● DIRECTIONS FOR THIS TASK
State how many lines in the listing below include the word "empty". Give nothing but the number.

● RECORDS PROVIDED
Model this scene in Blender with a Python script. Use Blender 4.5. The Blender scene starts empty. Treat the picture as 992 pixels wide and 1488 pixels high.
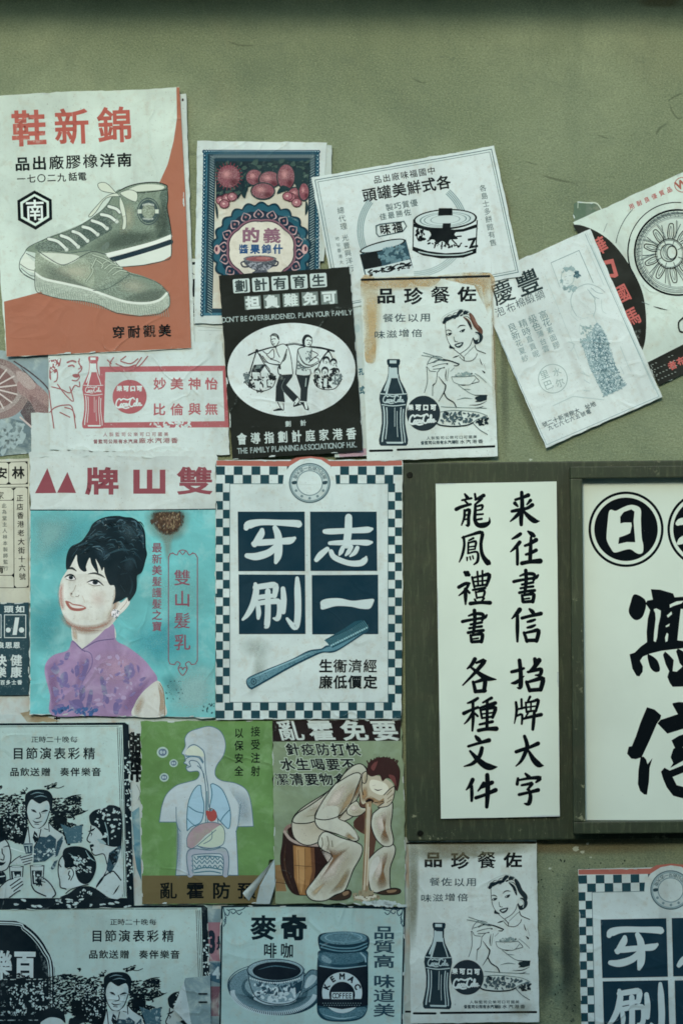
import bpy, bmesh, math, random
from math import radians as R, sin, cos, pi
from mathutils import Vector
from mathutils.geometry import tessellate_polygon

S = bpy.context.scene
COL = S.collection

# ------------------------------------------------------------------ camera
# One millimetre of wall per photo pixel: the view is 0.992 m wide, 1.488 m tall.
CAM_Z = 1.50
DIST = 4.0
cam = bpy.data.objects.new('camera', bpy.data.cameras.new('camera'))
COL.objects.link(cam)
cam.location = (0, -DIST, CAM_Z)
cam.rotation_euler = (R(90), 0, 0)
cam.data.sensor_fit = 'VERTICAL'
cam.data.sensor_height = 36
cam.data.lens = 36 * DIST / 1.488
cam.data.clip_start = 0.05
cam.data.clip_end = 500
S.camera = cam

# ------------------------------------------------------------------ sky, sun, exposure
SUN_EL, SUN_AZ = 25, 190            # from the front, a little to the left, high
W = bpy.data.worlds.new('World')
S.world = W
W.use_nodes = True
nt = W.node_tree
bg = nt.nodes['Background']
sky = nt.nodes.new('ShaderNodeTexSky')
sky.sky_type = 'NISHITA'
sky.sun_disc = False
sky.sun_elevation = R(SUN_EL)
sky.sun_rotation = R(SUN_AZ)
sky.air_density = 1.0
sky.dust_density = 0.6
sky.ozone_density = 0.5
nt.links.new(sky.outputs[0], bg.inputs[0])
bg.inputs[1].default_value = 0.15
sl = bpy.data.lights.new('sun', 'SUN')
sl.energy = 0.94
sl.angle = R(10)
sl.color = (1.0, 0.77, 0.60)
sun = bpy.data.objects.new('sun', sl)
COL.objects.link(sun)
az, el = R(SUN_AZ), R(SUN_EL)
sdir = Vector((sin(az) * cos(el), cos(az) * cos(el), sin(el)))   # towards the sun
sun.rotation_euler = sdir.to_track_quat('Z', 'Y').to_euler()
sun.location = (0, -3, 8)
S.view_settings.view_transform = 'Standard'
S.view_settings.look = 'None'
S.view_settings.gamma = 1
S.view_settings.exposure = 1.08
S.cycles.max_bounces = 6
S.cycles.transparent_max_bounces = 16
S.cycles.filter_width = 1.7

# ------------------------------------------------------------------ colour and materials
GAIN = 1.12
def lin(c):
    c /= 255.0
    return c / 12.92 if c <= 0.04045 else ((c + 0.055) / 1.055) ** 2.4
def rgb(h):
    c = [min(0.86, lin(int(h[i:i + 2], 16)) * GAIN) for i in (0, 2, 4)]
    if c[0] > c[1]:                                     # reds toned down against the warm sun
        y = 0.3 * c[0] + 0.55 * c[1] + 0.15 * c[2]
        c = [v + (y - v) * 0.22 for v in c]
    return tuple(c) + (1,)
def tint(c): return (c[0] * 0.92, min(0.86, c[1] * 1.04), min(0.86, c[2] * 1.05), 1)     # the cool cast all the prints share
PAPER = 'c6d6c6'
MATS = {}
class NT:
    def __init__(s, name):
        s.m = bpy.data.materials.new(name)
        s.m.use_nodes = True
        s.t = s.m.node_tree
        s.b = s.t.nodes['Principled BSDF']
        s.b.inputs['Roughness'].default_value = 0.7
        s.b.inputs['Specular IOR Level'].default_value = 0.25
        tc = s.t.nodes.new('ShaderNodeTexCoord').outputs['Object']
        at = s.t.nodes.new('ShaderNodeAttribute')
        at.attribute_type = 'OBJECT'
        at.attribute_name = 'seed'
        ma = s.t.nodes.new('ShaderNodeVectorMath')
        ma.operation = 'MULTIPLY_ADD'
        s.t.links.new(at.outputs['Fac'], ma.inputs[0])
        ma.inputs[1].default_value = (0.83, 0.0, 0.57)
        s.t.links.new(tc, ma.inputs[2])
        s.co = ma.outputs[0]
    def n(s, typ, **kw):
        nd = s.t.nodes.new(typ)
        for k, v in kw.items():
            if k.startswith('i_'):
                nd.inputs[k[2:].replace('_', ' ')].default_value = v
            else:
                setattr(nd, k, v)
        return nd
    def l(s, a, b):
        s.t.links.new(a, b)
    def noise(s, scale, detail=3, rough=0.55, off=0, stretch=None, dist=0.0):
        mp = s.n('ShaderNodeMapping')
        mp.inputs['Location'].default_value = (off, off * 1.7, off * 0.6)
        if stretch:
            mp.inputs['Scale'].default_value = stretch
        s.l(s.co, mp.inputs[0])
        nz = s.n('ShaderNodeTexNoise', i_Scale=scale, i_Detail=detail, i_Roughness=rough, i_Distortion=dist)
        s.l(mp.outputs[0], nz.inputs['Vector'])
        return nz.outputs['Fac']
    def ramp(s, fac, a, b, va=0.0, vb=1.0):
        r = s.n('ShaderNodeMapRange')
        r.inputs['From Min'].default_value = a
        r.inputs['From Max'].default_value = b
        r.inputs['To Min'].default_value = va
        r.inputs['To Max'].default_value = vb
        s.l(fac, r.inputs[0])
        return r.outputs[0]
    def mix(s, fac, a, b):
        m = s.n('ShaderNodeMix', data_type='RGBA')
        if isinstance(fac, float): m.inputs[0].default_value = fac
        else: s.l(fac, m.inputs[0])
        for k, v in ((6, a), (7, b)):
            if isinstance(v, tuple): m.inputs[k].default_value = v
            else: s.l(v, m.inputs[k])
        return m.outputs[2]
    def mul(s, a, b):
        m = s.n('ShaderNodeMath', operation='MULTIPLY')
        for k, v in ((0, a), (1, b)):
            if isinstance(v, float): m.inputs[k].default_value = v
            else: s.l(v, m.inputs[k])
        return m.outputs[0]
    def tinted(s, c, t=(0.93, 1.05, 1.03, 1)):
        m = s.n('ShaderNodeMix', data_type='RGBA', blend_type='MULTIPLY')
        m.inputs[0].default_value = 1.0
        s.l(c, m.inputs[6])
        m.inputs[7].default_value = t
        return m.outputs[2]
    def bump(s, h, dist, strength=1.0):
        b = s.n('ShaderNodeBump', i_Strength=strength, i_Distance=dist)
        s.l(h, b.inputs['Height'])
        if s.b.inputs['Normal'].links:
            s.l(s.b.inputs['Normal'].links[0].from_socket, b.inputs['Normal'])
        s.l(b.outputs[0], s.b.inputs['Normal'])
    def base(s, c):
        if isinstance(c, tuple): s.b.inputs['Base Color'].default_value = c
        else: s.l(c, s.b.inputs['Base Color'])
def shade(c, k):
    return tuple(v * k for v in c[:3]) + (1,)
def crease(k):
    r2 = k.n('ShaderNodeMath', operation='SUBTRACT')
    r2.inputs[1].default_value = 0.5
    k.l(k.noise(9, 2, 0.45, 7.7, dist=0.6), r2.inputs[0])
    r = k.n('ShaderNodeMath', operation='ABSOLUTE')
    k.l(r2.outputs[0], r.inputs[0])
    return k.mul(k.ramp(r.outputs[0], 0.0, 0.03, 1.0, 0.0), k.ramp(k.noise(5, 2, 0.5, 15.5), 0.42, 0.62, 0.12, 1.0))
def wrinkle(k, cr):
    k.bump(k.noise(16, 3, 0.5, 3.1, dist=1.2), 0.0044, 0.6)       # cockled, pasted paper
    k.bump(cr, 0.0012, 0.75)                                      # fine creases
    k.bump(k.noise(420, 2, 0.6, 1.3), 0.00025, 0.5)
# style: i printed ink, h heavily worn ink, w watercolour wash, c stippled canvas, p paper, y stained paper, s plain
def mat(h, style='i', under=PAPER):
    key = (h, style, under)
    if key in MATS: return MATS[key]
    k = NT('ink_' + h + '_' + style if style not in 'py' else 'paper_' + h)
    c = tint(rgb(h))
    u = tint(rgb(under))
    if style == 'b':                                   # painted sign board, smooth
        d = k.mix(k.ramp(k.noise(7, 4, 0.55, 2.2), 0.4, 0.75), c, shade(c, 0.9))
        k.base(k.mix(k.ramp(k.noise(400, 3, 0.6, 8.0), 0.68, 0.74, 0, 0.35), d, rgb('6f7a6e')))
    elif style in 'py':
        d = k.mix(k.ramp(k.noise(9, 5, 0.6, 2.2), 0.40, 0.72), c, shade(c, 0.78))
        d = k.mix(k.ramp(k.noise(60, 4, 0.65, 5.0), 0.52, 0.80, 0, 0.55), d, rgb('a3a88f'))
        d = k.mix(k.ramp(k.noise(330, 3, 0.6, 8.0), 0.64, 0.72, 0, 0.55), d, rgb('6a766b'))
        d = k.mix(k.ramp(k.noise(38, 3, 0.5, 4.4, stretch=(1, 1, 0.12)), 0.55, 0.75, 0, 0.32), d, rgb('8d9a90'))
        if style == 'y':
            d = k.mix(k.ramp(k.noise(14, 4, 0.6, 9.3), 0.5, 0.62, 0, 0.7), d, rgb('a8987a'))
        k.base(d)
    elif style in 'ish':
        wear = {'i': (0.60, 0.74, 0.55), 's': (0.70, 0.86, 0.22), 'h': (0.58, 0.66, 0.8)}[style]
        tone = k.mix(k.ramp(k.noise(22, 4, 0.6, 6.0), 0.35, 0.7), c, k.mix(0.02, c, u))
        d = k.mix(k.ramp(k.noise(150 if style == 'h' else 260, 4, 0.7, 0.7), wear[0], wear[1], 0, wear[2]), tone, u)
        if style == 'h':
            d = k.mix(k.ramp(k.noise(700, 2, 0.6, 2.7), 0.62, 0.72, 0, 0.4), d, u)
        k.base(d)
    elif style == 'w':
        d = k.mix(k.ramp(k.noise(13, 5, 0.62, 1.9, dist=0.8), 0.34, 0.68), shade(c, 0.74), c)
        d = k.mix(k.ramp(k.noise(34, 5, 0.65, 3.3, dist=0.5), 0.5, 0.76, 0, 0.6), d, u)
        d = k.mix(k.ramp(k.noise(300, 3, 0.6, 8.0), 0.66, 0.72, 0, 0.4), d, shade(c, 0.45))
        k.base(d)
    elif style == 'c':
        d = k.mix(k.ramp(k.noise(760, 2, 0.7, 1.0), 0.40, 0.60), shade(c, 0.52), k.mix(0.16, c, u))
        d = k.mix(k.ramp(k.noise(30, 4, 0.6, 4.0), 0.40, 0.7), d, shade(c, 0.86))
        k.base(d)
    if style != 'b':
        cr = crease(k)
        if style not in 'py':
            src = k.b.inputs['Base Color'].links[0].from_socket
            k.base(k.mix(k.mul(k.ramp(cr, 0.66, 0.98), k.ramp(k.noise(240, 3, 0.7, 4.2), 0.48, 0.60, 0, 0.3)), src, u))
        wrinkle(k, cr)
    k.b.inputs['Roughness'].default_value = 0.65
    k.b.inputs['Specular IOR Level'].default_value = 0.04
    MATS[key] = k.m
    return k.m

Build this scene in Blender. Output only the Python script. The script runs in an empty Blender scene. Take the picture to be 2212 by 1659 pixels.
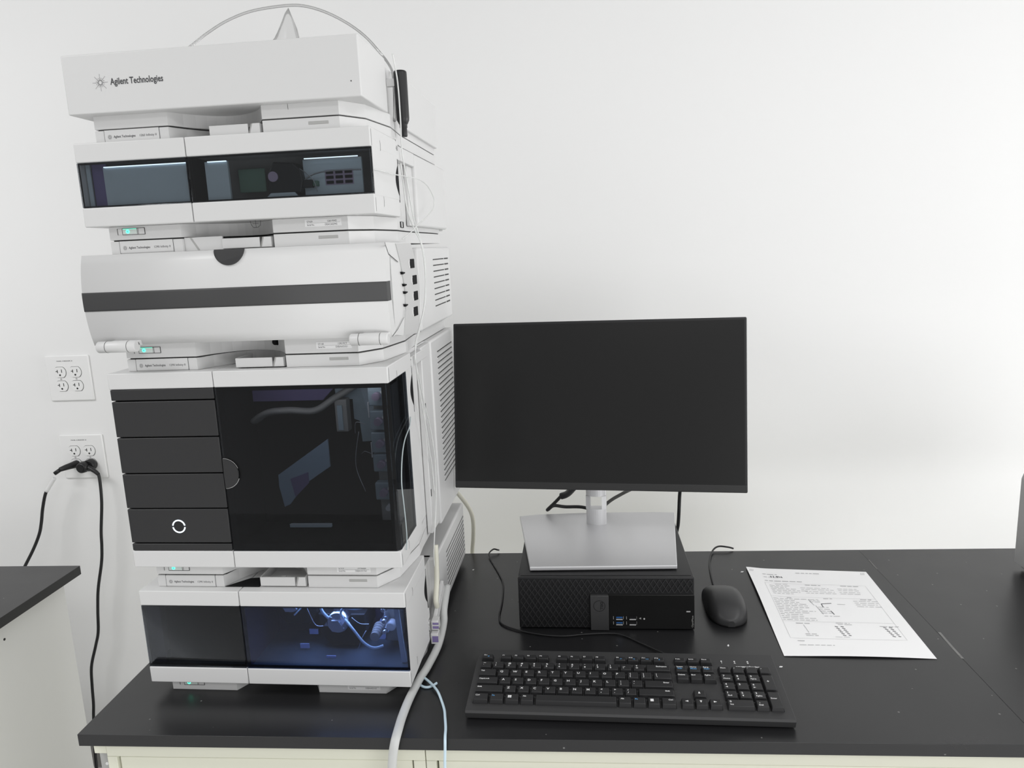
import bpy, bmesh, math, random
from mathutils import Vector, Matrix
random.seed(7)
sc = bpy.context.scene
COL = sc.collection
ZD = 0.9                                   # height of the worktop above the floor

# ---------------------------------------------------------------- camera
F_PX = 1579.7
yaw, pit, roll = -0.08205, 0.18439, -0.04328
fwd = Vector((math.sin(yaw)*math.cos(pit), math.cos(yaw)*math.cos(pit), -math.sin(pit)))
r0 = Vector((math.cos(yaw), -math.sin(yaw), 0)); u0 = r0.cross(fwd)
rt = r0*math.cos(roll) + u0*math.sin(roll); up = u0*math.cos(roll) - r0*math.sin(roll)
cd = bpy.data.cameras.new('camera'); cam = bpy.data.objects.new('camera', cd); COL.objects.link(cam)
M = Matrix((rt, up, -fwd)).transposed().to_4x4(); M.translation = Vector((0.69003, -0.85254, 0.63477+ZD))
cam.matrix_world = M
cd.sensor_fit = 'HORIZONTAL'; cd.sensor_width = 36.0; cd.lens = 36.0*F_PX/2212.0
cd.clip_start = 0.02; cd.clip_end = 60
sc.camera = cam

# ---------------------------------------------------------------- light
w = bpy.data.worlds.new('world'); sc.world = w; w.use_nodes = True
nt = w.node_tree; nt.nodes.clear()
n_out = nt.nodes.new('ShaderNodeOutputWorld'); n_bg = nt.nodes.new('ShaderNodeBackground')
n_tc = nt.nodes.new('ShaderNodeTexCoord'); n_sp = nt.nodes.new('ShaderNodeSeparateXYZ')
n_mr = nt.nodes.new('ShaderNodeMapRange'); n_cr = nt.nodes.new('ShaderNodeValToRGB')
nt.links.new(n_tc.outputs['Generated'], n_sp.inputs[0]); nt.links.new(n_sp.outputs['Z'], n_mr.inputs['Value'])
n_mr.inputs['From Min'].default_value = -1; n_mr.inputs['From Max'].default_value = 1
nt.links.new(n_mr.outputs[0], n_cr.inputs[0]); nt.links.new(n_cr.outputs[0], n_bg.inputs[0]); nt.links.new(n_bg.outputs[0], n_out.inputs[0])
e = n_cr.color_ramp.elements
e[0].position = 0.25; e[0].color = (.86, .86, .855, 1)
e[1].position = 0.80; e[1].color = (.50, .50, .50, 1)
k = n_cr.color_ramp.elements.new(0.52); k.color = (.55, .55, .55, 1)
n_bg.inputs[1].default_value = 1.0

WALL_Y = 1.07
def area(name, loc, target, sx, sy, power, col=(1, 1, 1), spread=180):
    d = bpy.data.lights.new(name, 'AREA'); d.shape = 'RECTANGLE'; d.size = sx; d.size_y = sy; d.energy = power; d.color = col
    d.spread = math.radians(spread)
    o = bpy.data.objects.new(name, d); COL.objects.link(o); o.location = Vector(loc)
    o.rotation_euler = (Vector(target)-Vector(loc)).to_track_quat('-Z', 'Y').to_euler()
    return o
area('ceiling_lamp_left', (-1.40, -0.60, 2.68), (-1.40, -0.55, 0), 1.2, 0.6, 30)
area('ceiling_lamp_right', (2.15, -0.70, 2.75), (2.15, -0.65, 0), 1.2, 0.6, 17)
area('overhead_fill_rear', (0.9, -2.1, 2.75), (0.9, -2.0, 0), 1.2, 0.6, 20)  # added overhead fill lifting the floor and low fronts
area('side_fill_right', (4.1, 0.30, 1.20), (0.4, 0.35, 1.05), 1.4, 1.6, 50)  # added fill light for the right flank of the stack
area('front_fill_rear', (2.5, -2.8, 1.00), (0.3, 0.3, 0.85), 2.0, 1.4, 34)  # added fill light from right rear for the low fronts

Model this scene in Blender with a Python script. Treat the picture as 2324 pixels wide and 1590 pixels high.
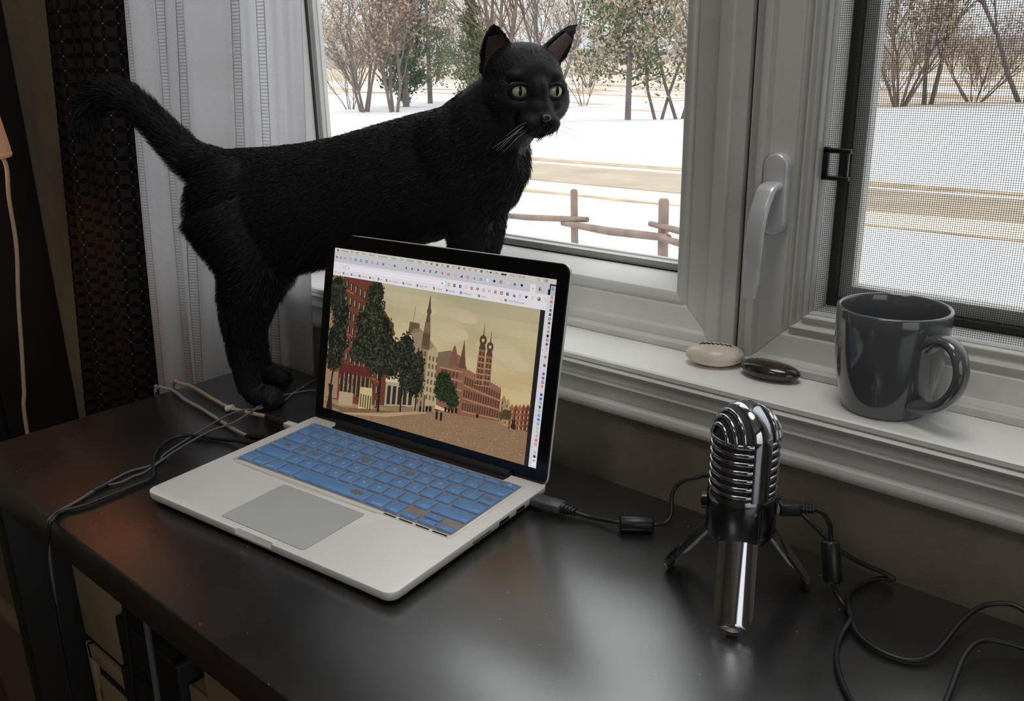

● RESPONSE BELOW
2